Quando a abstenção supera tudo
Acho que as eleições de ontem não trouxeram assim tão grandes surpresas. O PS ganha sem maioria, o PSD perde e encara isso como uma vitória porque esperava que fosse pior, o CDS espalha-se à grande, o BE continua e a CDU perde bastante. Depois há os pequenos e pronto, não houve assim grandes surpresas.
Para lá dos paridos e dos seus resultados, há que olhar para a abstenção e pensar nela de forma séria. É assustador e preocupante que, depois de tantos terem lutado pelo direito ao voto, haja tantos que o ignorem e assobiem para o lado. É ainda mais assustador porque acho que grande parte dessa abstenção vem dos jovens: jovens que deveriam ser os mais interessados em escolher aquilo que querem, em escolher o país em que querem viver, em escolher o futuro que querem para o país e para si.
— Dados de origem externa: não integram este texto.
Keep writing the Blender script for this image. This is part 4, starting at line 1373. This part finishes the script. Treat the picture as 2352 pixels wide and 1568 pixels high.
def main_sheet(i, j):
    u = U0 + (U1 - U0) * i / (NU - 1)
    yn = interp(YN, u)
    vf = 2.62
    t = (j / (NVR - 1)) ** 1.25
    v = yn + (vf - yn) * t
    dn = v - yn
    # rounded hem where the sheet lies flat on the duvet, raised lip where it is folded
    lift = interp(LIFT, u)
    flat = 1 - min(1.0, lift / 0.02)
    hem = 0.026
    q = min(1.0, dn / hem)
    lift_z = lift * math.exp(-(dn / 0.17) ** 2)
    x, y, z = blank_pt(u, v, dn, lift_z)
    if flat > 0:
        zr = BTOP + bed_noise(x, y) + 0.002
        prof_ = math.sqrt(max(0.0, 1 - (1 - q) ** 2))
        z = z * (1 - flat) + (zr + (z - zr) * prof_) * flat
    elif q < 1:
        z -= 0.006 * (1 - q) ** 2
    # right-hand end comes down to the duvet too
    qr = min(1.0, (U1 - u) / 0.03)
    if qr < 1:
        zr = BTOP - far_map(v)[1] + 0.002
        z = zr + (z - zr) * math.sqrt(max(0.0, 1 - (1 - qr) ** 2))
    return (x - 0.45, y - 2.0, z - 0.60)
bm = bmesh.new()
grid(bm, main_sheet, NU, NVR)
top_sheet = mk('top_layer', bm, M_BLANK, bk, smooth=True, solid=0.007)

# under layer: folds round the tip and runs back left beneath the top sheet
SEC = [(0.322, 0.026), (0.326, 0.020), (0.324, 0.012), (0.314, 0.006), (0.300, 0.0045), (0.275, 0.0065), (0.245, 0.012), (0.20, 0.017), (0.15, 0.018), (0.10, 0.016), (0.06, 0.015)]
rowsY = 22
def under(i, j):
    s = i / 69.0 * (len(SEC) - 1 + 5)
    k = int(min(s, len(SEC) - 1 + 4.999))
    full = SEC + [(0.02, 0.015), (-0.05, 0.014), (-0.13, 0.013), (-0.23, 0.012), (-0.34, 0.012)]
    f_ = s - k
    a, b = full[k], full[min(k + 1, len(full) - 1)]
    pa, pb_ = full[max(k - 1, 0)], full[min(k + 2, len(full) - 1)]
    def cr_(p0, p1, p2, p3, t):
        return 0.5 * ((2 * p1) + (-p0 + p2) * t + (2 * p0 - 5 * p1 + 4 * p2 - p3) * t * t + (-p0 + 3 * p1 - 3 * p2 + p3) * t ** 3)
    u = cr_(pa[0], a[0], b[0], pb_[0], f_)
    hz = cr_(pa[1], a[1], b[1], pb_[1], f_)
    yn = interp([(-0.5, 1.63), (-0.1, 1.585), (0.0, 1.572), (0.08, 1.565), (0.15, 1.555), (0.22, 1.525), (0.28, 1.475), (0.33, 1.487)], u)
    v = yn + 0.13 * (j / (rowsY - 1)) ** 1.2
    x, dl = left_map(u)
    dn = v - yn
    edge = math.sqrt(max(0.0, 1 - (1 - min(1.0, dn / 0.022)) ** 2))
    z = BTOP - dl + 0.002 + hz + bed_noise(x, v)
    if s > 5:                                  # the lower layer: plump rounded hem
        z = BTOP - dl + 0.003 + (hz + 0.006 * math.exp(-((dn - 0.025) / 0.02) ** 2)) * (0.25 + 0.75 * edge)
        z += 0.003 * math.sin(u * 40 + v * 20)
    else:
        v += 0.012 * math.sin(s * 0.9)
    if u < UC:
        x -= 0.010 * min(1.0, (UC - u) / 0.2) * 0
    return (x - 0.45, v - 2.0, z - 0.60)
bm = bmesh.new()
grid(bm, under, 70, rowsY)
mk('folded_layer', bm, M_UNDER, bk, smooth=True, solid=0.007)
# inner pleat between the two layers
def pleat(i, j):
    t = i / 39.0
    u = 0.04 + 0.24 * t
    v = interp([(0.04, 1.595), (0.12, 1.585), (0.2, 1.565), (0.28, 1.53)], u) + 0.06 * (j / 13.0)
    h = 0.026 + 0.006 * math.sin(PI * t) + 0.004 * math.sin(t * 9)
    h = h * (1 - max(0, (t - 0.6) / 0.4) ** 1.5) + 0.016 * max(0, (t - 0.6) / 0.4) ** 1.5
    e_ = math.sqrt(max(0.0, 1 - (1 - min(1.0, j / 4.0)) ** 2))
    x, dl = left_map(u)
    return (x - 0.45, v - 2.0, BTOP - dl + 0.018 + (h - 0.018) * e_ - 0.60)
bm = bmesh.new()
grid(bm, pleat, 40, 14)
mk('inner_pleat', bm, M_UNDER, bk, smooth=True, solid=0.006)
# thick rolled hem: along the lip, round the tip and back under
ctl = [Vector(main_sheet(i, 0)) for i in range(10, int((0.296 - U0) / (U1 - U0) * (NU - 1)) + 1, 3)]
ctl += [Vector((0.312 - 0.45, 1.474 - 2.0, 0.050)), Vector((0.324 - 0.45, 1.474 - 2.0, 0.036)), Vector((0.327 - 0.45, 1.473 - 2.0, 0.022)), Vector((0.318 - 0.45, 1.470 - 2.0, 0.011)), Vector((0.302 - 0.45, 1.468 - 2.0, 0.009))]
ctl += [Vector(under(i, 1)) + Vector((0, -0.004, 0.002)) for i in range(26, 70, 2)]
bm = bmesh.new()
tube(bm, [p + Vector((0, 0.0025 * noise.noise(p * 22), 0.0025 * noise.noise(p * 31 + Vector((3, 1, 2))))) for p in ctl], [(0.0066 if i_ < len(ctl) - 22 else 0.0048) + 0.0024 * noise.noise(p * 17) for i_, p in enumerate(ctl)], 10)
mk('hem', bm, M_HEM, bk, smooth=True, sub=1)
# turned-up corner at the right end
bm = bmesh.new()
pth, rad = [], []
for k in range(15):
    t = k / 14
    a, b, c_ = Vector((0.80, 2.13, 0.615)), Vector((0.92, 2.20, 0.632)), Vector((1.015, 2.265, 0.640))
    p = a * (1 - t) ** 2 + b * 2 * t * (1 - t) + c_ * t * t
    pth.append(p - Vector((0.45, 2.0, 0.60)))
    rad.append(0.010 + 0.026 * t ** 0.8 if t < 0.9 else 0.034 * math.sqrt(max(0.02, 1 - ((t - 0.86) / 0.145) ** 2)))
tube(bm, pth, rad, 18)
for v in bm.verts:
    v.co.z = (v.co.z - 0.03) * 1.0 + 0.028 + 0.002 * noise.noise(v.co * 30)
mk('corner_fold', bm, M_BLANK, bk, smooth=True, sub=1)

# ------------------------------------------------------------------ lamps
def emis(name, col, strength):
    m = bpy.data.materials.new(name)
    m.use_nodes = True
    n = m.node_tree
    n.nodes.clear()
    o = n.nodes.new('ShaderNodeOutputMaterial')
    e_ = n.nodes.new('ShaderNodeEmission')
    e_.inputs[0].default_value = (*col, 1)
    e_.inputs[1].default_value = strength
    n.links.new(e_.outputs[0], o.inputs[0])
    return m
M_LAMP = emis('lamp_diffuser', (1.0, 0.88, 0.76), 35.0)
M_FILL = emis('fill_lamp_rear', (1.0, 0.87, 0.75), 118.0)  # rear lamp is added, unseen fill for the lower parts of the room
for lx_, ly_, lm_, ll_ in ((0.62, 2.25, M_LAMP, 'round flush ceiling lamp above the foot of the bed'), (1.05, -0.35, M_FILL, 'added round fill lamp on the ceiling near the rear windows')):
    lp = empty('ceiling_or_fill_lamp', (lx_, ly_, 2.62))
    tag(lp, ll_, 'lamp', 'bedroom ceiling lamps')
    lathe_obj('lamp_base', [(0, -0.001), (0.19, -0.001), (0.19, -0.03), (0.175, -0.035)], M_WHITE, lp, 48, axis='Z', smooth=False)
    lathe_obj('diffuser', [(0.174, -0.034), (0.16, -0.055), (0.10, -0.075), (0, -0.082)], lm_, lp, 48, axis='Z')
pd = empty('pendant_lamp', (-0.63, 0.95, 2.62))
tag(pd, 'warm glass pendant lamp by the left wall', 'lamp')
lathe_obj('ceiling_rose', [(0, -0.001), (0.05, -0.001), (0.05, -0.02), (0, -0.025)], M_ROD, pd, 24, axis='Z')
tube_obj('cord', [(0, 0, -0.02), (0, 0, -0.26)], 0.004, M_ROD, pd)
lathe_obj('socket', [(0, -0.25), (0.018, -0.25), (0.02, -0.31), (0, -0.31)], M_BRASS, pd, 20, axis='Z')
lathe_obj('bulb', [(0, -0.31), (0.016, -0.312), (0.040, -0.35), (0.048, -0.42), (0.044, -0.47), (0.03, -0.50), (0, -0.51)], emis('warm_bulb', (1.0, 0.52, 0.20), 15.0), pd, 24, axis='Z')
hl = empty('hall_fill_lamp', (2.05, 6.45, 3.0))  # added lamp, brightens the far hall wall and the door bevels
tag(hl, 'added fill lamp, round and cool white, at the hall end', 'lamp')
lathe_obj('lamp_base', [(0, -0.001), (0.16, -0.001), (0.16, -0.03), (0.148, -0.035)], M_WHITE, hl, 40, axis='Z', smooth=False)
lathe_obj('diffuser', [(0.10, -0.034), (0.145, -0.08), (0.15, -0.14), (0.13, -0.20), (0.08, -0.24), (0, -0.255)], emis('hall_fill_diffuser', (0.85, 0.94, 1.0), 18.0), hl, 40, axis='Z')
Não consigo conceber a ideia de se ficar assim, numa inércia gritante e a assobiar para o lado, num desinteresse que é inqualificável. É deixar que os outros tracem o caminho e escolham o futuro por nós... será que é assim tão difiícil e tão exigente andar uns metros e votar? E ainda há outro fator: acredito que muitas das pessoas que ontem não se dignaram a ir votar são depois as primeiras a reclamar de tudo.
Li hoje um texto em que a autora dizia que liberdade significa ter o direito de não querer votar. Dizia ela que o voto é um direito e, por isso, é possível escolher não o exercer. O que ela disse está, pelo menos do ponto de vista legal, correto: não tendo nós um sistema de voto obrigatório, as pessoas podem de facto não ir votar (e fazem-no sem qualquer problema, como se vê). Acrescentava a autora que essas pessoas, depois, tinham toda a legitimidade para reclamar. Não acho que tenham. Não posso achar e não podia discordar mais dessa opinião. Não consigo atribuir qualquer legitimidade nem qualquer valor a quem vem reclamar, depois de ter assobiado para o lado e ter deixado que fossem os outros a escolher, numa inércia e num não querer saber que são inqualificáveis. Acho mesmo que, quando a abstenção chega aos (quase) 50% - quando metade dos eleitores simplesmente não vai votar e não quer saber - é importante começar a equacionar o voto obrigatório. Não é normal nem aceitável que metade das pessoas não se dignem a ir votar. Aliás, e mais importante que isso, as próprias eleições e os eleitos deixam de ter a legitimidade que sempre deveriam ter. Por isso sim, nunca me tinha passado pela cabeça mas ontem comecei a achar que caminhamos para um sistema de voto obrigatório. Se vivemos em sociedade, não nos podemos demitir simplesmente de esolher aquilo que queremos para nós e para o país. As pessoas tem de ser chamadas à sua responsabilidade. Mais importante ainda que isso é a legitmidade: umas eleições onde metade não vota (no futuro talvez mais de metade) deixam de ter a legitimidade que a democracia exige. Não me lixem, mas houve demasiadas pessoas a lutar por este direito para que tantos se demitam de o exercer.